Abstraction and realism live in symbiosis, allowing for an aesthetic dialogue to form between history and the will to create anew. Cersosimo’s approach is an embrace of metamorphosis, leaving the viewer to wonder whether we can accept the changes in our lives as abidingly as the work of art does. By incorporating the industrial use of steel and its oxidation, the artist draws upon water’s transient and destructive nature as both nurturer and destroyer; it exposes the fragility and temporality of our existence, having the power to transform and reinvent oneself or to fragment and corrode. According to the artist, the process of creating the paintings is beyond his control, because of how the oxidations transform the metal and the space under the painted surface.
Curator Guilio Benatti said on Cersosimo’s work that, ‘It is as if Cersosimo would capture the disintegrating and unstable molecules and would fix the fragments on canvas; it is from the very metal and water that surfaces their timeless presence. It is a rediscovered beauty, but at the same time it manages to catch the moment before the dismantling in a still shot for eternity.’
Rad Husak is a contemporary process-driven artist whose practice is firmly situated in the expanded field of photography and print. His latest series explores the body is various ways, always askance but with the human element unmistakably as the subject. His portrayal of the male nude is infused with near-sculptural elegance and classical composure. The artist captures the male nude as a reflection of an ideal of beauty found in sculptures and paintings from ancient Greece and Rome.
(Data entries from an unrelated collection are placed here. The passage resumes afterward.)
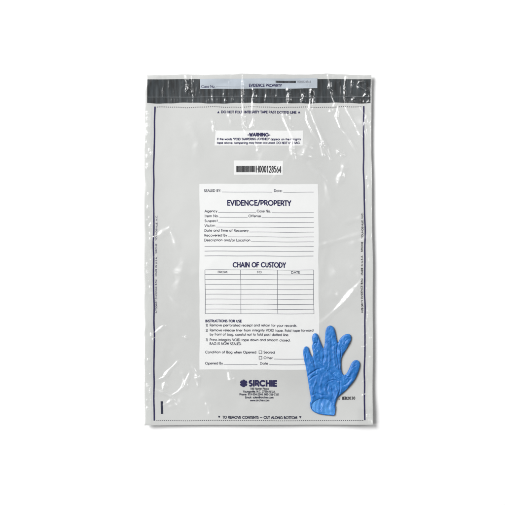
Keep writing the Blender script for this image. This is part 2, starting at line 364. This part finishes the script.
# ------------------------------------------------------------------ the evidence bag
bag = root('evidence_bag', 258, 250, 0, 'large clear grey plastic bag with a printed white form, lying flat on the white surface', 'evidence bag')
X, Y, nx, ny = bag_grid(2.0)
Z = rest(X, Y)
o = mk('back_sheet', np.stack([X.ravel(), Y.ravel(), Z.ravel()], 1), grid_faces(nx, ny), M['sheet'], bag)
X, Y, nx, ny = bag_grid(0.6, 0.0)
D = np.minimum(np.minimum(X - ed_l(Y), ed_r(Y) - X), np.minimum(Y - ed_t(X), ed_b(X) - Y))
Hh = film_height(X, Y); Z = rest(X, Y) + 0.25 + (Hh - 0.25) * np.clip(D / 2.5, 0.0, 1) ** 0.6
mk('front_film', np.stack([X.ravel(), Y.ravel(), Z.ravel()], 1), grid_faces(nx, ny), M['film'], bag)

def side_seal(x0, x1, left):
    n = 200; ys = np.linspace(104.5, 423.6, n); V = []
    for y in ys:
        a, b = (ed_l(y) + .25, x1 + .12 * math.sin(y / 5)) if left else (x0 + .12 * math.sin(y / 6), ed_r(y) - .25)
        for t in (0, .5, 1): V.append((a + (b - a) * t, y, 0))
    V = np.array(V); V[:, 2] = rest(V[:, 0], V[:, 1]) + 0.06
    return mk('side_seal', V, grid_faces(3, n), M['seal'], bag)
side_seal(0, 151.8, True); side_seal(367.2, 0, False)

# dark adhesive band at the mouth, with the paper-thin release liner lying on it
n = 230; V = []
for i in range(n):
    t = i / (n - 1)
    for j in range(13):
        v = j / 12; x0 = 147.4 - .2 * v; x1 = 370.4; x = x0 + (x1 - x0) * t; y = 79.4 + .25 * math.sin(x / 11) + v * (23.8 + .25 * math.sin(x / 8) + .15 * math.sin(x / 2.7))
        V.append((x, y, 0))
V = np.array(V); V[:, 2] = rest(V[:, 0], V[:, 1]) + 0.10 + 0.05 * wrip(V[:, 0], V[:, 1] * .1)
tape = mk('adhesive_tape', V, grid_faces(13, n)[:, ::-1], M['tape'], bag)
ink = Ink(0.19); ink.hline(148, 370, 97.1, .5); ink.build('seam_line', simple('tape_seam', (.11, .12, .13), .4), tape)
strip = patch('receipt_strip', 200.2, 79.3, 317.2, 89.2, 0.26, M['liner'], bag, 1.5, (0, 0, 0, -.9))
ink = Ink(0.30); ink.text('Case No.', 201.4, 215.2, 88.0, 2.5, .42); ink.build('strip_text', M['ink'], strip)
ink = Ink(0.30); ink.text('EVIDENCE PROPERTY', 249, 281.5, 86.9, 2.6, .62); ink.build('strip_text', M['ink'], strip)
ink = Ink(0.30); ink.hline(216, 247.5, 87.2, .4); ink.build('write_in_line', M['line'], strip)
ink = Ink(0.30)
rb = random.Random(3); x = 275.6
while x < 295.6: wd = rb.choice([.3, .5, .7]); ink.rect(x, 80.8, x + wd, 82.9); x += wd + rb.choice([.08, .14])
ink.build('barcode', M['black'], strip)
ink = Ink(0.30); ink.text('H000128564', 297.4, 310.6, 82.9, 2.0, .3); ink.build('serial_number', M['line'], strip)

# folding and cutting lines of fine dots
def dots(y, x0, x1, amp):
    ink = Ink(0.10); x = x0
    while x < x1:
        yy = y + amp * math.sin(x / 7.0) + amp * .6 * math.sin(x / 2.9); ink.rect(x, yy - .36, x + .95, yy + .36); x += 1.9
    ink.build('dotted_line', M['dots'], bag)
dots(107.2, 156.5, 361.2, .25); dots(420.1, 156.5, 362.6, .05)
# navy border lines
for xs in ([154.7, 154.3, 153.7, 153.5, 154.0, 154.2, 154.4], [363.1, 363.4, 364.0, 364.7, 364.6, 364.4, 364.3]):
    yk = [107, 150, 200, 240, 300, 370, 419.6]; ys = np.linspace(106.6, 419.9, 130)
    ink = Ink(0.12); ink.ribbon([(np.interp(y, yk, xs) + .08 * math.sin(y / 4), y) for y in ys], 1.5); ink.build('border_line', M['ink'], bag)
ink = Ink(0.12); ink.vtext('INTEGRITY EVIDENCE BAG   MADE IN U.S.A.   SIRCHIE   YOUNGSVILLE, N.C.', 157.0, 215, 313, 1.5, .28); ink.build('side_text', M['ink'], bag)
ink = Ink(0.12); ink.vtext('INTEGRITY EVIDENCE BAG   MADE IN U.S.A.   SIRCHIE   YOUNGSVILLE, N.C.', 362.6, 213, 313, 1.6, .42); ink.build('side_text', M['black'], bag)
def tri(ink, x, y, r, up):
    s = -1 if up else 1; ink.poly([(x - r, y - s * r), (x + r, y - s * r), (x, y + s * r)])
ink = Ink(0.12); tri(ink, 218.3, 112.3, 1.2, True); tri(ink, 298.8, 112.0, 1.2, True)
ink.text('DO NOT FOLD INTEGRITY TAPE PAST DOTTED LINE', 221.3, 296, 113.3, 2.2, .60); ink.build('fold_warning_text', M['ink'], bag)
ink = Ink(0.12); tri(ink, 219, 416.9, 1.2, False); tri(ink, 300.2, 416.9, 1.2, False)
ink.text('TO REMOVE CONTENTS _ CUT ALONG BOTTOM', 222.6, 297, 418.2, 2.3, .62); ink.build('cut_instruction_text', M['inkdark'], bag)
ink = Ink(0.12); ink.rect(161.0, 401, 163.3, 413.4); ink.build('registration_mark', M['inkdark'], bag)
ink = Ink(0.12); ink.text('CAT. NO', 320, 335.5, 399.3, 2.5, .74); ink.rect(338.6, 398.4, 339.6, 399.4); ink.text('IEB2030', 342.2, 355, 399.3, 2.5, .66); ink.build('catalogue_number', M['black'], bag)

wp = patch('warning_panel', 215.3, 130.6, 303.2, 145.6, 0.08, M['white'], bag, 2, (-.7, -.4, .2, -.2))
ink = Ink(0.14); ink.text('-WARNING-', 247.5, 270, 136.3, 3.0, .95)
ink.text('If the words "VOID TAMPERING /OPENED" appear on the integrity', 216.9, 300.8, 140.3, 2.0, .50, -.004)
ink.text('tape above, tampering may have occurred. DO NOT USE BAG.', 216.9, 300.4, 144.0, 2.0, .52, -.004)
ink.build('warning_text', M['ink'], wp)
bp = patch('barcode_panel', 234.0, 160.6, 283.0, 174.9, 0.08, M['white'], bag, 2)
ink = Ink(0.14); x = 236.4; rb = random.Random(8)
while x < 255.2: wd = rb.choice([.45, .6, .8, 1.0]); ink.rect(x, 166.0, min(x + wd, 255.4), 172.3); x += wd + rb.choice([.12, .16, .24])
ink.build('barcode', M['black'], bp)
ink = Ink(0.14); ink.text('H000128564', 256.2, 281.2, 172.3, 6.1, .82); ink.build('serial_number', M['black'], bp)

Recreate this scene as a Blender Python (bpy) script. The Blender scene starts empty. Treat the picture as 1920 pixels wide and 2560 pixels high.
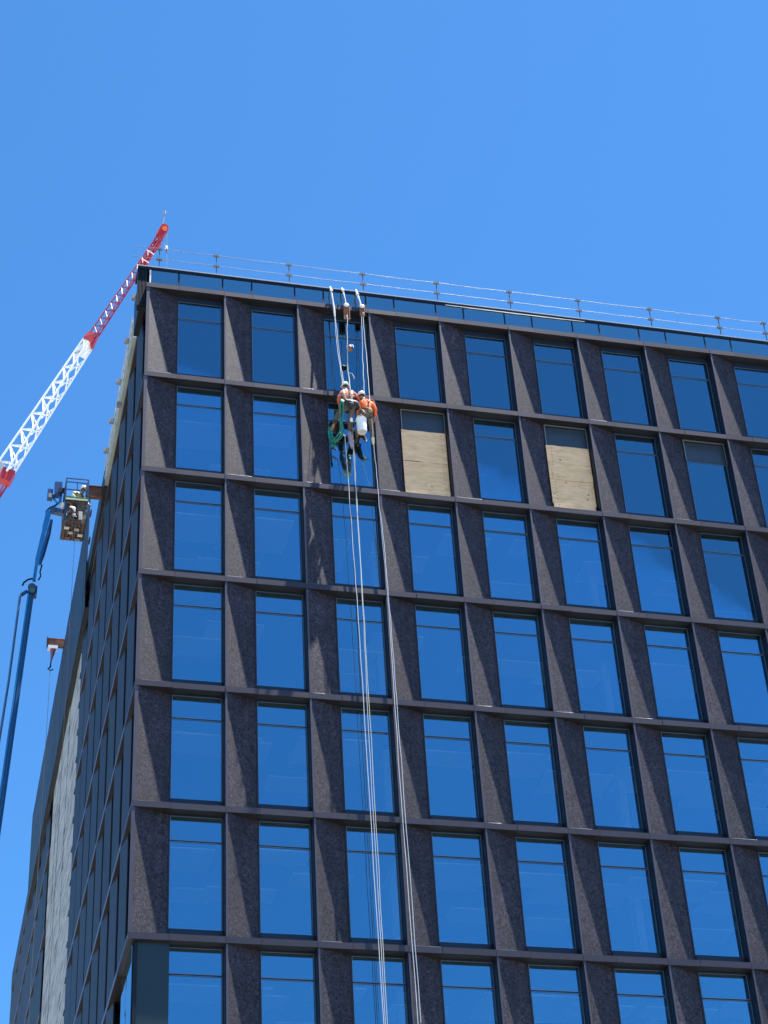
import bpy, bmesh, math, random
from mathutils import Vector, Matrix
import numpy as np
random.seed(7)
scene = bpy.context.scene
C = scene.collection
GZ = 47.1                      # all heights below are given from the underside of the top ledge, which is 47.1 m above ground

# ------------------------------------------------------------------ camera
CAM = Vector((-5.4105, -47.9546, -45.5082))
FPX = 4895.4                   # focal length in source pixels (1920 x 2560)
_w = Vector((0.919467, -0.152115, 0.186355))
R = Matrix.Rotation(_w.length, 3, _w.normalized())     # world -> camera (x right, y down, z forward)
cam_d = bpy.data.cameras.new('camera')
cam = bpy.data.objects.new('camera', cam_d); C.objects.link(cam)
right, down, fwd = R[0].copy(), R[1].copy(), R[2].copy()
M = Matrix((right, -down, -fwd)).transposed()
cam.matrix_world = Matrix.Translation(CAM + Vector((0, 0, GZ))) @ M.to_4x4()
cam_d.sensor_fit = 'VERTICAL'; cam_d.sensor_height = 36; cam_d.sensor_width = 27
cam_d.lens = 36 * FPX / 2560
cam_d.clip_start = 0.5; cam_d.clip_end = 5000
scene.camera = cam

# ------------------------------------------------------------------ light
SUN = Vector((0.26, -0.067, 1.0)).normalized()
world = bpy.data.worlds.new('World'); scene.world = world; world.use_nodes = True
nt = world.node_tree; nt.nodes.clear()
sky = nt.nodes.new('ShaderNodeTexSky'); sky.sky_type = 'NISHITA'; sky.sun_disc = False
sky.sun_elevation = math.asin(SUN.z); sky.sun_rotation = math.atan2(SUN.x, SUN.y)
sky.altitude = 200; sky.air_density = 1.0; sky.dust_density = 0.25; sky.ozone_density = 3.5
tint = nt.nodes.new('ShaderNodeMix'); tint.data_type = 'RGBA'; tint.blend_type = 'MULTIPLY'
tint.inputs[0].default_value = 1.0; tint.inputs[7].default_value = (0.40, 0.82, 1.10, 1)
bg = nt.nodes.new('ShaderNodeBackground'); bg.inputs[1].default_value = 0.073
out = nt.nodes.new('ShaderNodeOutputWorld')
nt.links.new(sky.outputs[0], tint.inputs[6]); nt.links.new(tint.outputs[2], bg.inputs[0]); nt.links.new(bg.outputs[0], out.inputs[0])
sd = bpy.data.lights.new('sun', 'SUN'); sd.energy = 5.0; sd.angle = math.radians(0.53); sd.color = (1.0, 0.95, 0.88)
so = bpy.data.objects.new('sun', sd); C.objects.link(so); so.location = (20, -20, 120)
so.rotation_euler = SUN.to_track_quat('Z', 'Y').to_euler()
vs = scene.view_settings; vs.view_transform = 'Standard'; vs.look = 'None'; vs.gamma = 1; vs.exposure = 1.6; vs.use_curve_mapping = False
scene.cycles.max_bounces = 8; scene.cycles.transparent_max_bounces = 16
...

For Husak, the nude represents an eternal standard, immune to the vicissitudes of time and history. The artist explores queer theory and gender studies in his study of the human form and in his work, we see the tradition of the nude meeting elements of pop culture from the 1950s and 1960s. The depiction of Husak’s nudes is also seen as a celebration of difference as much as it is an idealisation. With the image impressed upon sandblasted aluminium, there is a texture of stardust like shimmer that recalls Andy Warhol’s ‘Double Elvis’ series, and the repetition of the figure representing the body in motion.
The subject in Husak’s work recalls Jacques Lacan’s notion of mirror theory, where a split arises from being both the viewer and the viewed, and from seeing one’s self through the gaze of other people. With the figure often turned away from the viewer, the artist disrupts this pattern with a misdirected gaze.  For Husak, his intention is to challenge ideas of the gaze in visual culture. The ‘glitch’ is a feature in much of the artist’s practice presented as the double exposure, the jolt and the jut; a digital imperfection, stuttering. Here lies the space created for the viewer’s imagination – it elicits movement and references the trace. Husak impresses the image onto metal surfaces, innovating a new and dynamic approach to printmaking while re-contextualising the image by employing modern glitch in technology; digitally altering and manipulating the image in the process.
Husak commented, ‘Dellasposa’s ethos of nurturing young emerging artists offered me a valuable opportunity to further develop the concepts and ideas which I had formed during my final year at the Royal College of Art. The joint exhibition with Sabatino Cersosimo creates a bold statement on our mutual interest in the figurative representation of the human form. Furthermore, what brings our practices closer together, is the unusual use of metal as a ‘canvas’ making it inherently synergistic. ‘Kronos’ allows me to exhibit a broader range of work both figurative and abstract to an important London audience. The first quarter of 2019 sees the inclusion of my monumental triptych and an abstract landscape, both on aluminium, at the CAA International Print Triennale in Hangzhou, China. I have also been selected to participate in the Discovery section of the prestigious Photo London Fair in May.’
In this artistic dialogue, the figure, the body, is a locus of transgression. Each artist is creating inspiring figurative works that speak to the present and offer glimpses into the future, in the circle of Kronos, highlighting the impact and the importance of time in the process of creation. Cersosimo’s work was initially inspired by the idea of the ‘frieze’. However, it’s not a relief; it’s an erosion. The image is figuratively a revelation, enacted by the corrosion of the surface. In Husak’s work, the image captures the body passing in time, as a trace of one’s presence impressed upon the surface. Their two very different approaches to the representation of the figure, and their use of technique converge to a point of materiality.